Donc, les crâneries actuelles du Colonel Abeid Abderemane sont très sympathiques, mais sonnent faux parce que reposant sur le vide. C’est très bien de s’attaquer à Ahmed Sambi et à ses crypto-sambistes, en raison de leurs divagations constitutionnelles intéressées et discutables, mais dans les Comores d’aujourd’hui, ce n’est pas parce qu’on s’attaque à un politicien très antipathique au point de devenir un danger pour l’État, la République, la démocratie, l’État de Droit, l’unité nationale et la concorde civile, qu’on doit oublier ses petits crimes passés, faire ami-ami avec lui et lui faire la bise sur les deux joues. Dans les Comores d’aujourd’hui, il n’y a pas de bons et de mauvais criminels, mais de criminels tout court.
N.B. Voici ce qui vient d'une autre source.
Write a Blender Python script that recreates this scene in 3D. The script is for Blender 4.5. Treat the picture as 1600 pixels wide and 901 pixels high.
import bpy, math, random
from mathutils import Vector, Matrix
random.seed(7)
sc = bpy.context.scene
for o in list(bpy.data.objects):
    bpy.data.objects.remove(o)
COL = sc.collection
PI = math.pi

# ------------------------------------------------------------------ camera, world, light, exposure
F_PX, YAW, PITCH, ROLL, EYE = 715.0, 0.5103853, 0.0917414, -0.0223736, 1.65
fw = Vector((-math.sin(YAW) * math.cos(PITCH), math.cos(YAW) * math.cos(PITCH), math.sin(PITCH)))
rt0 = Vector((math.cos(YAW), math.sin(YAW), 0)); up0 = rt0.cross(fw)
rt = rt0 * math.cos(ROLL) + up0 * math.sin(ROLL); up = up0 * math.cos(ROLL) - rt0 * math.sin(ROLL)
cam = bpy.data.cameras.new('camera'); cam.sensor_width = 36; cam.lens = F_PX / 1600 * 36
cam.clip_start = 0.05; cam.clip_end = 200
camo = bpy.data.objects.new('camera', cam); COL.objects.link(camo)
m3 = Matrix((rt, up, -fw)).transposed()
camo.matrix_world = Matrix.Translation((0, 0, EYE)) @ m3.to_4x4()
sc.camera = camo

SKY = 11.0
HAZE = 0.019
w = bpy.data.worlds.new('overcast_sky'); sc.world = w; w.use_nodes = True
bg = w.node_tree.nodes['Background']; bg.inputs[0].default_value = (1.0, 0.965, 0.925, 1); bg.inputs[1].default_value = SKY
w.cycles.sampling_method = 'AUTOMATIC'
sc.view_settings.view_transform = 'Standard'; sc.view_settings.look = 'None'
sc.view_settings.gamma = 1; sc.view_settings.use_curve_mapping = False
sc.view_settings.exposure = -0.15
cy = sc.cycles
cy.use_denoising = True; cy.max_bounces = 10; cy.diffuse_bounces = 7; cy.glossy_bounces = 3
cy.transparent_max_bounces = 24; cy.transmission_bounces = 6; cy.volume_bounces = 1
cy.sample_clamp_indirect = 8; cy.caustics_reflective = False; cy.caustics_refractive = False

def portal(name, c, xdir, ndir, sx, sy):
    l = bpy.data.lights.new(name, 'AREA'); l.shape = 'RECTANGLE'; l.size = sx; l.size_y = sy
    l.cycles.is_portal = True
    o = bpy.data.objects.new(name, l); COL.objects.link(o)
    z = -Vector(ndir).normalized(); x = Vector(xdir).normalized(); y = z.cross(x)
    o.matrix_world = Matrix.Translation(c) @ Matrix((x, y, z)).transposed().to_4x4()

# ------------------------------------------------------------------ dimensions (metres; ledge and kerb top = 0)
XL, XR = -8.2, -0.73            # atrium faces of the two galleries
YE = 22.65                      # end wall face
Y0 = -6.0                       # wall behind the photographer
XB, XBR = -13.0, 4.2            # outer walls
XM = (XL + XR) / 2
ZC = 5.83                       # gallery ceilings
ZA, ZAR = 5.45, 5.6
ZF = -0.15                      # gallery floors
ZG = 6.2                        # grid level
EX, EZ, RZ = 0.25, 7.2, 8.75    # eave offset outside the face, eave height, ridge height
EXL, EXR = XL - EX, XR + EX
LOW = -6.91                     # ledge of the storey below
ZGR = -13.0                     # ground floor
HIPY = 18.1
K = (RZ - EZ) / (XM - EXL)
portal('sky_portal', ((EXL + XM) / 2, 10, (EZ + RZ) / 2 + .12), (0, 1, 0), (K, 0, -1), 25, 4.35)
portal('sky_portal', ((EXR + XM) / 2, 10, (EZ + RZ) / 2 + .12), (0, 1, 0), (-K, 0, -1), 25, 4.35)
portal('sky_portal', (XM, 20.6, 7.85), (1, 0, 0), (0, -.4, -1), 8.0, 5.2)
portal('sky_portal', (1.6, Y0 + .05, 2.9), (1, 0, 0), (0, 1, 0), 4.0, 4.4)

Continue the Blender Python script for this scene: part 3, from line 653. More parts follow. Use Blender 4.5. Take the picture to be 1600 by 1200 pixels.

Une fois de plus, on doit recourir au mot de Jésus-Christ disant: «Que celui qui n’a jamais péché lui jette la première pierre», une manière de lancer un défi tendant à dire que si on ne traîne pas des casseroles, on peut parler des casseroles que traînent les autres. Cruels, les Mohéliens ont un mot très corrosif et décapant pour dire tout ça: «Celui qui ne lave pas son corps se moque de celui ne lave pas ses habits».
Par ARM
© lemohelien – Lundi 11 août 2014.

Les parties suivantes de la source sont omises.